Supplied entries
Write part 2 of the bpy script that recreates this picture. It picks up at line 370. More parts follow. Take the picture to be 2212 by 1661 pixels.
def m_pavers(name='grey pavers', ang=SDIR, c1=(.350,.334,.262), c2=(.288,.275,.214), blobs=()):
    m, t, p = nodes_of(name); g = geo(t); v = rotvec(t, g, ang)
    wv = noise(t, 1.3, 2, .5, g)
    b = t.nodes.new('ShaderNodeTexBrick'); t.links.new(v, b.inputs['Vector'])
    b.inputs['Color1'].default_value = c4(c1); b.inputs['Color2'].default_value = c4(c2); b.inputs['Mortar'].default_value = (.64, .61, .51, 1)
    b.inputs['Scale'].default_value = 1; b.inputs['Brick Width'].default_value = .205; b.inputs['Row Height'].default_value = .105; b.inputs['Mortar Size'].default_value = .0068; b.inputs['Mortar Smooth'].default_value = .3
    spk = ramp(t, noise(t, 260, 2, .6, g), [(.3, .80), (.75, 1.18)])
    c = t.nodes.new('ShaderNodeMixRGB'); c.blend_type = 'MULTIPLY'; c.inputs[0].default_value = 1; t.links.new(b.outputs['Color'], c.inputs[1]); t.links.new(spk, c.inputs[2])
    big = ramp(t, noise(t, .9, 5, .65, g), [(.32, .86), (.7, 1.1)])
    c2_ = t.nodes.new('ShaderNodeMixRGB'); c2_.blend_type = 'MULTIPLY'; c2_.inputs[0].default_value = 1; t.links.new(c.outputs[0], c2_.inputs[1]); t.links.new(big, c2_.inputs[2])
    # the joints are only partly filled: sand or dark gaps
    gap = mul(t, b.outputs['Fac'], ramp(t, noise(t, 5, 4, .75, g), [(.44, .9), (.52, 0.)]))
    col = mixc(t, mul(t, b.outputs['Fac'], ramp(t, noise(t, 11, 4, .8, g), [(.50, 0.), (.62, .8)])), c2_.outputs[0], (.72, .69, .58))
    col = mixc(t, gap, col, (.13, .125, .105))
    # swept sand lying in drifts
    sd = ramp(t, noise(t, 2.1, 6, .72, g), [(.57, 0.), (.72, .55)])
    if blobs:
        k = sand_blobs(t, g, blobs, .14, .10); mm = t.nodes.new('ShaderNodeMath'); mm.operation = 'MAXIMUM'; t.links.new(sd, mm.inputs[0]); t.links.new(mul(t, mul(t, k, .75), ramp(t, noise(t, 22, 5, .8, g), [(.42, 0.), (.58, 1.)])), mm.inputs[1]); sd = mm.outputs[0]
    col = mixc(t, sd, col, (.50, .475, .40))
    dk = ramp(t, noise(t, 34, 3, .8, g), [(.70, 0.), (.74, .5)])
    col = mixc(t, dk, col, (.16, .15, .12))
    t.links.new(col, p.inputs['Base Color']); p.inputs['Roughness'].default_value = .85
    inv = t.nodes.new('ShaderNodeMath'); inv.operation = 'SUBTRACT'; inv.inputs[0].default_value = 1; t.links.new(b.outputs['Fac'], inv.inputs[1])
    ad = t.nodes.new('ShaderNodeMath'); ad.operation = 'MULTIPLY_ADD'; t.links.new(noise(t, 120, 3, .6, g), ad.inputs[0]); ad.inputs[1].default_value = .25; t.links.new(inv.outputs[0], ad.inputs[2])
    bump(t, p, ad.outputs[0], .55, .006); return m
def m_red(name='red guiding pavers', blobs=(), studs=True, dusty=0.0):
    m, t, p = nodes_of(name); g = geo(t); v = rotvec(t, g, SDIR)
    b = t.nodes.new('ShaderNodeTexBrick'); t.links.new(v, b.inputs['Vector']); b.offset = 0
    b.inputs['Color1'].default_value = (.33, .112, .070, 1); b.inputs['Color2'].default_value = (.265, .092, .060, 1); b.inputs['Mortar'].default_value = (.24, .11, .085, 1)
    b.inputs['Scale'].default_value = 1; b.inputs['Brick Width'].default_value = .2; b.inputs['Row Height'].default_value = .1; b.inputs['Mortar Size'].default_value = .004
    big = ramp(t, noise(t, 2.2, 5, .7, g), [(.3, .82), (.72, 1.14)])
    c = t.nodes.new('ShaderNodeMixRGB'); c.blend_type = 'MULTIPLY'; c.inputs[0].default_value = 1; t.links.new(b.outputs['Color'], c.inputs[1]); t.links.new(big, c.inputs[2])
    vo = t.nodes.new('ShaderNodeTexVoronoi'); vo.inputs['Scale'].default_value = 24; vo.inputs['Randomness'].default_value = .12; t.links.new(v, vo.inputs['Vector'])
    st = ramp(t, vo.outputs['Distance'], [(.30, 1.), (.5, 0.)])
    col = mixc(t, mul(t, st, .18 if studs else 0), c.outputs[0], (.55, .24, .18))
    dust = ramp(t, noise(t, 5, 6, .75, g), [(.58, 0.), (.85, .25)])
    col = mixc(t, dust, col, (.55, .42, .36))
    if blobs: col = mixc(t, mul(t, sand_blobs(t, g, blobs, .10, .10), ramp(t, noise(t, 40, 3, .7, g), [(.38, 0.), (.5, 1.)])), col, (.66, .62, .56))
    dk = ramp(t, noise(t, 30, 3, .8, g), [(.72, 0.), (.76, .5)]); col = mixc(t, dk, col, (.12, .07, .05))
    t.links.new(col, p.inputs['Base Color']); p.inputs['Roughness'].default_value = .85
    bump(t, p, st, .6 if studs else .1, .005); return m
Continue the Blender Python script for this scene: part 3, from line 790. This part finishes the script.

Exercise requirements
All entries shown above should be printed again exactly.

Complete response
Write part 2 of the bpy script that recreates this picture. It picks up at line 370. More parts follow. Take the picture to be 2212 by 1661 pixels.
def m_pavers(name='grey pavers', ang=SDIR, c1=(.350,.334,.262), c2=(.288,.275,.214), blobs=()):
    m, t, p = nodes_of(name); g = geo(t); v = rotvec(t, g, ang)
    wv = noise(t, 1.3, 2, .5, g)
    b = t.nodes.new('ShaderNodeTexBrick'); t.links.new(v, b.inputs['Vector'])
    b.inputs['Color1'].default_value = c4(c1); b.inputs['Color2'].default_value = c4(c2); b.inputs['Mortar'].default_value = (.64, .61, .51, 1)
    b.inputs['Scale'].default_value = 1; b.inputs['Brick Width'].default_value = .205; b.inputs['Row Height'].default_value = .105; b.inputs['Mortar Size'].default_value = .0068; b.inputs['Mortar Smooth'].default_value = .3
    spk = ramp(t, noise(t, 260, 2, .6, g), [(.3, .80), (.75, 1.18)])
    c = t.nodes.new('ShaderNodeMixRGB'); c.blend_type = 'MULTIPLY'; c.inputs[0].default_value = 1; t.links.new(b.outputs['Color'], c.inputs[1]); t.links.new(spk, c.inputs[2])
    big = ramp(t, noise(t, .9, 5, .65, g), [(.32, .86), (.7, 1.1)])
    c2_ = t.nodes.new('ShaderNodeMixRGB'); c2_.blend_type = 'MULTIPLY'; c2_.inputs[0].default_value = 1; t.links.new(c.outputs[0], c2_.inputs[1]); t.links.new(big, c2_.inputs[2])
    # the joints are only partly filled: sand or dark gaps
    gap = mul(t, b.outputs['Fac'], ramp(t, noise(t, 5, 4, .75, g), [(.44, .9), (.52, 0.)]))
    col = mixc(t, mul(t, b.outputs['Fac'], ramp(t, noise(t, 11, 4, .8, g), [(.50, 0.), (.62, .8)])), c2_.outputs[0], (.72, .69, .58))
    col = mixc(t, gap, col, (.13, .125, .105))
    # swept sand lying in drifts
    sd = ramp(t, noise(t, 2.1, 6, .72, g), [(.57, 0.), (.72, .55)])
    if blobs:
        k = sand_blobs(t, g, blobs, .14, .10); mm = t.nodes.new('ShaderNodeMath'); mm.operation = 'MAXIMUM'; t.links.new(sd, mm.inputs[0]); t.links.new(mul(t, mul(t, k, .75), ramp(t, noise(t, 22, 5, .8, g), [(.42, 0.), (.58, 1.)])), mm.inputs[1]); sd = mm.outputs[0]
    col = mixc(t, sd, col, (.50, .475, .40))
    dk = ramp(t, noise(t, 34, 3, .8, g), [(.70, 0.), (.74, .5)])
    col = mixc(t, dk, col, (.16, .15, .12))
    t.links.new(col, p.inputs['Base Color']); p.inputs['Roughness'].default_value = .85
    inv = t.nodes.new('ShaderNodeMath'); inv.operation = 'SUBTRACT'; inv.inputs[0].default_value = 1; t.links.new(b.outputs['Fac'], inv.inputs[1])
    ad = t.nodes.new('ShaderNodeMath'); ad.operation = 'MULTIPLY_ADD'; t.links.new(noise(t, 120, 3, .6, g), ad.inputs[0]); ad.inputs[1].default_value = .25; t.links.new(inv.outputs[0], ad.inputs[2])
    bump(t, p, ad.outputs[0], .55, .006); return m
def m_red(name='red guiding pavers', blobs=(), studs=True, dusty=0.0):
    m, t, p = nodes_of(name); g = geo(t); v = rotvec(t, g, SDIR)
    b = t.nodes.new('ShaderNodeTexBrick'); t.links.new(v, b.inputs['Vector']); b.offset = 0
    b.inputs['Color1'].default_value = (.33, .112, .070, 1); b.inputs['Color2'].default_value = (.265, .092, .060, 1); b.inputs['Mortar'].default_value = (.24, .11, .085, 1)
    b.inputs['Scale'].default_value = 1; b.inputs['Brick Width'].default_value = .2; b.inputs['Row Height'].default_value = .1; b.inputs['Mortar Size'].default_value = .004
    big = ramp(t, noise(t, 2.2, 5, .7, g), [(.3, .82), (.72, 1.14)])
    c = t.nodes.new('ShaderNodeMixRGB'); c.blend_type = 'MULTIPLY'; c.inputs[0].default_value = 1; t.links.new(b.outputs['Color'], c.inputs[1]); t.links.new(big, c.inputs[2])
    vo = t.nodes.new('ShaderNodeTexVoronoi'); vo.inputs['Scale'].default_value = 24; vo.inputs['Randomness'].default_value = .12; t.links.new(v, vo.inputs['Vector'])
    st = ramp(t, vo.outputs['Distance'], [(.30, 1.), (.5, 0.)])
    col = mixc(t, mul(t, st, .18 if studs else 0), c.outputs[0], (.55, .24, .18))
    dust = ramp(t, noise(t, 5, 6, .75, g), [(.58, 0.), (.85, .25)])
    col = mixc(t, dust, col, (.55, .42, .36))
    if blobs: col = mixc(t, mul(t, sand_blobs(t, g, blobs, .10, .10), ramp(t, noise(t, 40, 3, .7, g), [(.38, 0.), (.5, 1.)])), col, (.66, .62, .56))
    dk = ramp(t, noise(t, 30, 3, .8, g), [(.72, 0.), (.76, .5)]); col = mixc(t, dk, col, (.12, .07, .05))
    t.links.new(col, p.inputs['Base Color']); p.inputs['Roughness'].default_value = .85
    bump(t, p, st, .6 if studs else .1, .005); return m
Continue the Blender Python script for this scene: part 3, from line 790. This part finishes the script.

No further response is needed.